OBJECTIVE: The required output consists solely of the lines from the top of the listing through the line containing "R = math.radians", transcribed exactly.
---*---
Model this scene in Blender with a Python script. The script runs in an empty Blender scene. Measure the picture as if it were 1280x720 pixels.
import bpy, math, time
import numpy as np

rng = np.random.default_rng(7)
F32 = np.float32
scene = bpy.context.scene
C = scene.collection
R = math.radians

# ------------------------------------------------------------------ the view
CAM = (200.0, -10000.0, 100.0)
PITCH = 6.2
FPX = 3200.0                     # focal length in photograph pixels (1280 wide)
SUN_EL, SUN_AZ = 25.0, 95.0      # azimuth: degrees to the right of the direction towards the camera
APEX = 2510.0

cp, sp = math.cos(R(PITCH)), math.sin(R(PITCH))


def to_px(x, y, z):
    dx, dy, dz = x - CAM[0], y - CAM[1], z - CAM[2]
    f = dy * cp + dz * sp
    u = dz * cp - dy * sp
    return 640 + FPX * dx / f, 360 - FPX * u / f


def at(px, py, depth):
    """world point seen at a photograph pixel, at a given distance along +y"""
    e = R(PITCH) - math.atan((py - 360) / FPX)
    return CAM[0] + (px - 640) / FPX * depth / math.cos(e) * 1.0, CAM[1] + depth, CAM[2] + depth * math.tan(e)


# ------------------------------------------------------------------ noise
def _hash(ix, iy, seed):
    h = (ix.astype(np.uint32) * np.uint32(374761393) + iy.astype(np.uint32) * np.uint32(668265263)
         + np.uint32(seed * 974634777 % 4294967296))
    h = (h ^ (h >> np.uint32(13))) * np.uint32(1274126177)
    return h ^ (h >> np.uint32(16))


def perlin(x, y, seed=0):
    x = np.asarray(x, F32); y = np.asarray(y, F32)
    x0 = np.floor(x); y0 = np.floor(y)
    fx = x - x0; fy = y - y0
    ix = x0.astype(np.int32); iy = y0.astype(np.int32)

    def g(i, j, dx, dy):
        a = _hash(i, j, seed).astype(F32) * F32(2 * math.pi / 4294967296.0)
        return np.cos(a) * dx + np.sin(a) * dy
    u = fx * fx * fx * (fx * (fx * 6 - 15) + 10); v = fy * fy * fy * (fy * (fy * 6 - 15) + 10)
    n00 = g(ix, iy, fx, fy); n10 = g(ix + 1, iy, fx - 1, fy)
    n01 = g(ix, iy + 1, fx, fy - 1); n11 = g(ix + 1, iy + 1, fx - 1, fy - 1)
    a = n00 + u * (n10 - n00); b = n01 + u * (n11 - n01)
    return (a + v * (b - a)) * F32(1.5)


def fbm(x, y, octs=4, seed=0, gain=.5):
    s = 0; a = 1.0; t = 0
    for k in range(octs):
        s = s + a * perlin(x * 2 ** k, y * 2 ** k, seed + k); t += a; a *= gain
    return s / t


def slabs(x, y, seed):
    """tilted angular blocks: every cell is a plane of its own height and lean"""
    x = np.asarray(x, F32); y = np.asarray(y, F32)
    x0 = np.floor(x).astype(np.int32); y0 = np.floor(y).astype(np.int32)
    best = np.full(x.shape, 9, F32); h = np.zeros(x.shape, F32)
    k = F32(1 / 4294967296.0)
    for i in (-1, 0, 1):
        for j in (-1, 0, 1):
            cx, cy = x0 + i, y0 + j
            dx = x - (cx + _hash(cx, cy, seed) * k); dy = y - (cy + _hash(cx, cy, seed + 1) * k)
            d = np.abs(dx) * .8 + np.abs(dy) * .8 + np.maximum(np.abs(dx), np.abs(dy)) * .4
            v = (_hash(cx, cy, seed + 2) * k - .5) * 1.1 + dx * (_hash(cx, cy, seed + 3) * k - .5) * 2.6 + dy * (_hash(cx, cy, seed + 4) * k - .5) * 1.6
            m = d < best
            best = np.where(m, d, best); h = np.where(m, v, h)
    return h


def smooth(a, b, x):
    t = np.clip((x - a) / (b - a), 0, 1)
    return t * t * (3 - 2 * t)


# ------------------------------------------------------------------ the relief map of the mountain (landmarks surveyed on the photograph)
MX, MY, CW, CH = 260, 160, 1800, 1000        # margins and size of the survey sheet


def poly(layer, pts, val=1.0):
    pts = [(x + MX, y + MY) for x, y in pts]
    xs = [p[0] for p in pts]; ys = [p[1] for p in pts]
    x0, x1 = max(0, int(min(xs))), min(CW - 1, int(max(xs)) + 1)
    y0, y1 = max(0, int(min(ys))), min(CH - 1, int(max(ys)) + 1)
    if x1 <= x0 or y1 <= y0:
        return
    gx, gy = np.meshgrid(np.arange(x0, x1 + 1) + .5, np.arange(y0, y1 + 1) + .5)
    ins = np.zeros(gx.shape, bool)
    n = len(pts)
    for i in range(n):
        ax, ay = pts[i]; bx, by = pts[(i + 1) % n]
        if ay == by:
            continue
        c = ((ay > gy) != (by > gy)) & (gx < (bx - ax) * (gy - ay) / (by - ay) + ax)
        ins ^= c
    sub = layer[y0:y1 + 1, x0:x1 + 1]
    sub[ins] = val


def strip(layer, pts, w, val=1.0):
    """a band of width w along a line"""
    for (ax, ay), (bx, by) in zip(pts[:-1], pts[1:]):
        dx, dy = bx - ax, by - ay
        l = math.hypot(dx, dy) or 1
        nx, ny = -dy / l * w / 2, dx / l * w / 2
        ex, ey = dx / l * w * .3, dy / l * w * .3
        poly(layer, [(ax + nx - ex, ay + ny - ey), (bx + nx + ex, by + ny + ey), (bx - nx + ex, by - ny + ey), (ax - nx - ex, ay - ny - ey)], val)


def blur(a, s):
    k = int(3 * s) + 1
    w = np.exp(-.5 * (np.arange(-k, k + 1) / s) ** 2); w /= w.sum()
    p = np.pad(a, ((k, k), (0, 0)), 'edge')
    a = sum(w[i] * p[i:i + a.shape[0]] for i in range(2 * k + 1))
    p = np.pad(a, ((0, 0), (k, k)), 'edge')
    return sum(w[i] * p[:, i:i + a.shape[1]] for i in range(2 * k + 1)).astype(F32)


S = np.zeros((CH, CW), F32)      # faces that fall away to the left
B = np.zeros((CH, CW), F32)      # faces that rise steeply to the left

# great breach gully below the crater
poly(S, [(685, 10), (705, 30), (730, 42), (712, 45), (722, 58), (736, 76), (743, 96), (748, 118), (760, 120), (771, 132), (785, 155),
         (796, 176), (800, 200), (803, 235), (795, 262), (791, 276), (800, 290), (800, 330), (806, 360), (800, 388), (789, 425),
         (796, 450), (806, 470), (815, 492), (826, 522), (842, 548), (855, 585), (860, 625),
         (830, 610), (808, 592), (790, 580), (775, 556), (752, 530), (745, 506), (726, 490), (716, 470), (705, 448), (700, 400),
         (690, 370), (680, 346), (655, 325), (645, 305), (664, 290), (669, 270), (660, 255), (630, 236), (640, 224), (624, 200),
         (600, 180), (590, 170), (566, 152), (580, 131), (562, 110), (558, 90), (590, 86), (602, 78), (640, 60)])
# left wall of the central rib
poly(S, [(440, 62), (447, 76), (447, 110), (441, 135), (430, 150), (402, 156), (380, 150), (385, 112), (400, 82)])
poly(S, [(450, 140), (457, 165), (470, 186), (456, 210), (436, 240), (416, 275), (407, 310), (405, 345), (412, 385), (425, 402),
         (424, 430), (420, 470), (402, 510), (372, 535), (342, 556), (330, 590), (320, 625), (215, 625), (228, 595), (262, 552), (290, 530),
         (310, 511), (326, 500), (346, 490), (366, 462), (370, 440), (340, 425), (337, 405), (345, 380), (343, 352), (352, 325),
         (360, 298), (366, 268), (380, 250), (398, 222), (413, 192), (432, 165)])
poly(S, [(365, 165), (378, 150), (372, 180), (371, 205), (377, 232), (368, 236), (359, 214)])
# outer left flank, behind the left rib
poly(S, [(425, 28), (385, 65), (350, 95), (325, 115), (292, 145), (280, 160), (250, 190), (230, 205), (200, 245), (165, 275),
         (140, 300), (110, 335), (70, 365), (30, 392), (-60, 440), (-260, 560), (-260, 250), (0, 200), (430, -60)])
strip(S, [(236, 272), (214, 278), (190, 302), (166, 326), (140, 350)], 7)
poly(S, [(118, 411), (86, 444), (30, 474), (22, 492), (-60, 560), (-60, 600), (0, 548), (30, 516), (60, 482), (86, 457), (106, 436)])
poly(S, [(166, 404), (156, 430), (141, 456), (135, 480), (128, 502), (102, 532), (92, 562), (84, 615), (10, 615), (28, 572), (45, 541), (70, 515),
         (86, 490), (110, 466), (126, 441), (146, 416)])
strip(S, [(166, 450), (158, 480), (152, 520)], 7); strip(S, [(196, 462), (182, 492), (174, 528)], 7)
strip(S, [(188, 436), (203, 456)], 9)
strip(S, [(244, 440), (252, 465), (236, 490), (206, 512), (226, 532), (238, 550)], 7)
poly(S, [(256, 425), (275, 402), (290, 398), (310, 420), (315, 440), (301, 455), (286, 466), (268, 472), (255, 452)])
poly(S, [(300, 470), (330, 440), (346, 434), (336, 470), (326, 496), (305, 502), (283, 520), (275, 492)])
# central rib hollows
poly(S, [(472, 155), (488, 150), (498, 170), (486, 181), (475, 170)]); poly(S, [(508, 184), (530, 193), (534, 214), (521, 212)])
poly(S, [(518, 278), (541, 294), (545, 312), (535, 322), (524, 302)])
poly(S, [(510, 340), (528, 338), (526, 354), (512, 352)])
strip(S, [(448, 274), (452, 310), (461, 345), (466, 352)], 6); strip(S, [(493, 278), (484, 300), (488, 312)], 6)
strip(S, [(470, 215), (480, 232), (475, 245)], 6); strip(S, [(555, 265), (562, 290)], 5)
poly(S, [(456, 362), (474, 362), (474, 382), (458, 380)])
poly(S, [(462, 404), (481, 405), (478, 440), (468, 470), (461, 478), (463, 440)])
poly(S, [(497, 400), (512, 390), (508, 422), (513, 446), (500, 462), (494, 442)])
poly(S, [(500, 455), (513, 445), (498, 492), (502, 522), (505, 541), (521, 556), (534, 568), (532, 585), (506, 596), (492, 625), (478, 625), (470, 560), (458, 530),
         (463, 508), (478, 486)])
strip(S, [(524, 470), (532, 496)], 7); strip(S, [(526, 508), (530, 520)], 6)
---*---
RESPONSE:
Model this scene in Blender with a Python script. The script runs in an empty Blender scene. Measure the picture as if it were 1280x720 pixels.
import bpy, math, time
import numpy as np

rng = np.random.default_rng(7)
F32 = np.float32
scene = bpy.context.scene
C = scene.collection
R = math.radians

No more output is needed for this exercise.